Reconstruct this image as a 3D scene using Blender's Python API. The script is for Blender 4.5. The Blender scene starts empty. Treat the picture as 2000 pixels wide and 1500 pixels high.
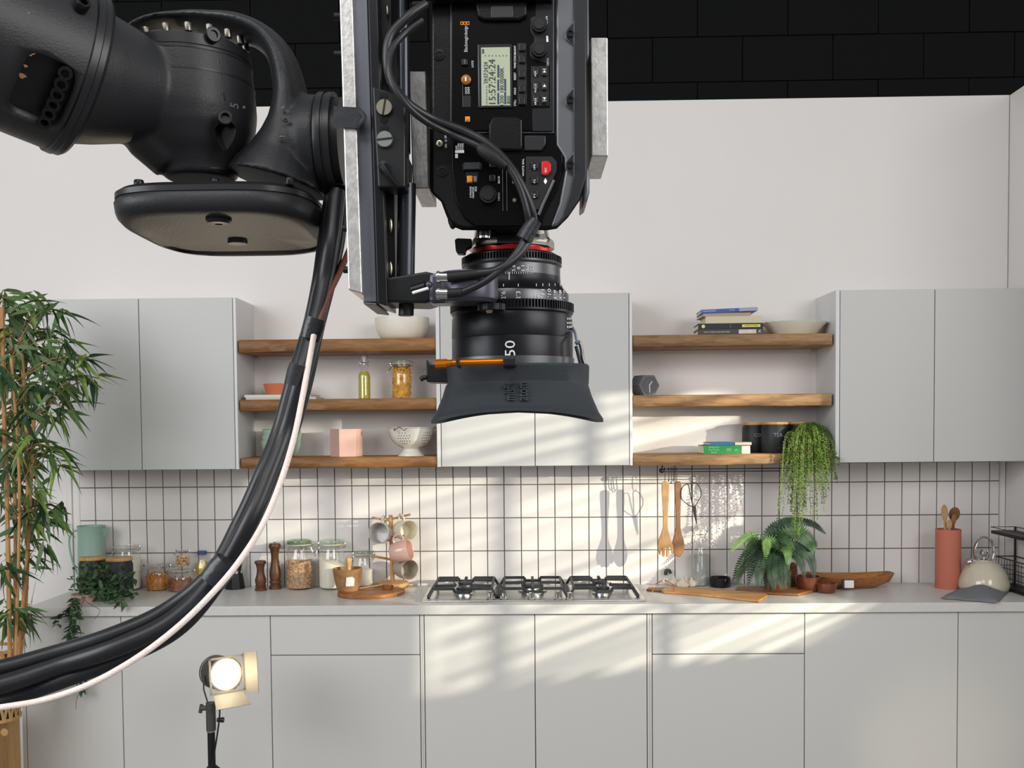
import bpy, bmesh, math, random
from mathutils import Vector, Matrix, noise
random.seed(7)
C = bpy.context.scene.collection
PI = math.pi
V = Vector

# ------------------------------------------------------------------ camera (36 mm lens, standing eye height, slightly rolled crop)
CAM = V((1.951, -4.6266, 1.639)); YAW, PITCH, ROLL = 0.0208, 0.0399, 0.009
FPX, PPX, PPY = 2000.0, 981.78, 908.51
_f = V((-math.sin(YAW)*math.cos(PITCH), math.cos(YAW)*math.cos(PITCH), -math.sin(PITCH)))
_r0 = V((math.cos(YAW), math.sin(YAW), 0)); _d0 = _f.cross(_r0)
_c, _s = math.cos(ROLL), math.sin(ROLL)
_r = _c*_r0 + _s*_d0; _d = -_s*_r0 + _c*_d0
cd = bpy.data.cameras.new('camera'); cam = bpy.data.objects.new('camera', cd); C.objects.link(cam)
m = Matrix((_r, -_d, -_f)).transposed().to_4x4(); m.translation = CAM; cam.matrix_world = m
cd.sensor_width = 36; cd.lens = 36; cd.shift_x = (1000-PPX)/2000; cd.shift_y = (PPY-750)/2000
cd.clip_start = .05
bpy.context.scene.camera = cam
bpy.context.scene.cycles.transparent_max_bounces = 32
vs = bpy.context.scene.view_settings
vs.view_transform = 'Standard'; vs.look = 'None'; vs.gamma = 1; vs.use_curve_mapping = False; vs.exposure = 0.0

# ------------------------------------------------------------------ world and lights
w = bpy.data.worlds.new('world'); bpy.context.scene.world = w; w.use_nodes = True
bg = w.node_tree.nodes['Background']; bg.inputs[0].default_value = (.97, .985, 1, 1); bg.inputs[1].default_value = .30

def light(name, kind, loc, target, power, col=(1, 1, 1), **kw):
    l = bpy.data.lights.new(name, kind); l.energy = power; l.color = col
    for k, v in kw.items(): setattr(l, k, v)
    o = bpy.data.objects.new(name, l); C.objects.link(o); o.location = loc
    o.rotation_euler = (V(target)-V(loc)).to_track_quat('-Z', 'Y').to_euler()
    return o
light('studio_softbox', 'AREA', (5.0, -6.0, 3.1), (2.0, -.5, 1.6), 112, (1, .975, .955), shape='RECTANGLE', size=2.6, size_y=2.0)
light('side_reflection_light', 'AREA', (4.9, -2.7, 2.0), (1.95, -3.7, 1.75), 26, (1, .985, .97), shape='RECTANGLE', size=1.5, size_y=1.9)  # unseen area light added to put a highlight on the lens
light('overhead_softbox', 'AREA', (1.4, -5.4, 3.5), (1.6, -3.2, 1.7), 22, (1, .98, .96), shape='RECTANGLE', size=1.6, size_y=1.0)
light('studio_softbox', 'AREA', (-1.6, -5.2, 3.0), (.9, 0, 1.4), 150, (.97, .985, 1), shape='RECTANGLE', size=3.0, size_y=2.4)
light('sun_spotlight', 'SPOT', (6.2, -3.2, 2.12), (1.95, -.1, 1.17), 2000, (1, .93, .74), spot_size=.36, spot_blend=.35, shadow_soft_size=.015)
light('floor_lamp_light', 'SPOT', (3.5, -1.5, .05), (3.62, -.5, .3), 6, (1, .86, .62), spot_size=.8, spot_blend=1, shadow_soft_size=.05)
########
Written instruction >> State the number of lines in the data that include the string "scene", and add nothing else.

Solution for this problem >> 6